C’est-à-dire que cela ne se constate pas par les sens et bientôt, le doute survient, car, ne voyant pas, serai-je l’objet d’une imagination ? Alors seule la voix du Père spirituel affirme. La Foi n’entre que par l’audition (« ex auditu ») même si je ne vois rien. J’y crois parce que mon père me le dit. Tout mon bonheur et mon salut est de croire, de m’attacher au Christ et de ne plus Le lâcher. C’est le Père qui nous le donne, par le Saint-Esprit. Croire est une volonté jaillie du cœur. C’est l’amour de notre cœur qui engendre la Foi. Ce n’est pas un « devoir ». Je crois parce que j’aime ; c’est une grâce de Dieu. C’est dans cet amour que je trouve la force de croire ce que mon Père, c’est-à-dire l’Église, me dit de la part de Dieu.
Puis saint Paul ajoute une autre vérité essentielle : « Qu’il daigne vous armer de puissance par son Esprit pour que se fortifie en vous l’homme intérieur... » Nous sommes engagés dans une grande guerre, un drame, un mystère de mort et de résurrection. C’est un feu consumant qui devient une obligation de perfection avec sa loi et ses commandements. « Tu croyais être ton propre maître et construire ta vie ? Il va falloir te renoncer pour une conversion tragique et douloureuse, une mise à mort de l’être naturel. Ici, l’âme est contrainte d’avancer ou de reculer. C’est ce qui est terrible dans la vie du prêtre qui voit arriver son retraitant à qui il doit prêcher dans toute sa radicalité ce choix entre la Vie ou la damnation. Va-t-il se sauver ou se damner ? Ce Dieu qui t’aime n’est pas bonasse, Il veut ta perfection. Il y faut un miracle, et il y aura miracle parce que l’amour du Christ est certain et « il surpasse toute connaissance ». C’est le Cœur de Jésus qui fera le miracle nécessaire en opérant en nous et non sans nous, selon sa puissance, c’est-à-dire que sa grâce va transformer notre cœur qui dira un « oui » décidé, héroïque, miraculeux, alors que tout annonçait le « non ». La chair tremble et céderait, mais l’esprit d’amour résiste... pensons à tant de martyrs, à sainte Blandine, par exemple : « plutôt mourir qu’être souillée. » C’est une lutte contre l’enfer, mais ensuite, les anges s’approchent, et l’âme, cachée dans le sein du Père qui l’a sauvée, goûte quelque repos. Combien d’âmes « médiocres » ou qui se croyaient telles, ont été transformées par l’amour du Christ qui les a saisies. Cela dépasse nos demandes et nos rêves, nous dit saint Paul.

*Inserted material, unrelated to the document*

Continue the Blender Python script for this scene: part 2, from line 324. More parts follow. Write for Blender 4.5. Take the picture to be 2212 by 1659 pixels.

Au terme de cette retraite où saint Jean de la Croix nous a menés si haut, si haut, beaucoup vont se dire : « ça n’est pas pour moi ! » Et pourtant, il suffit de vouloir dans l’amour et croire, car c’est dans la Foi que nous recevons révélation de notre vocation. C’est une certitude au-delà des évidences naturelles. J’entre dans ce mystère et je ne reculerai plus jusqu’à la mort. Mais dans la vie quotidienne, comment avancer ? Par la force que Dieu donnera à notre amour et que je ne sentirai pas. Demain, le combat reprend et l’âme est là qui ne se connaît que faiblesse en face d’un ennemi tellement plus puissant que ses résolutions, et voici le démon qui trouble tout après le passage du Père spirituel. Il n’y a que la Foi qui libère, grâce à l’inhabitation du Saint-Esprit d’où jaillit cette Foi. Croire et tenir ne font qu’un. « Et nous, nous avons cru à l’Amour », dit saint Jean, « credidimus ! » Croire, c’est entrer dans le mystère de Jésus et s’y tenir quotidiennement. Tant que je tiens, je crois, ça n’est pas sentir ni aimer, mais c’est CROIRE que Jésus m’aime et que j’aime Jésus. Credidimus ! Demain, la vie continue mais il faut croire et tenir.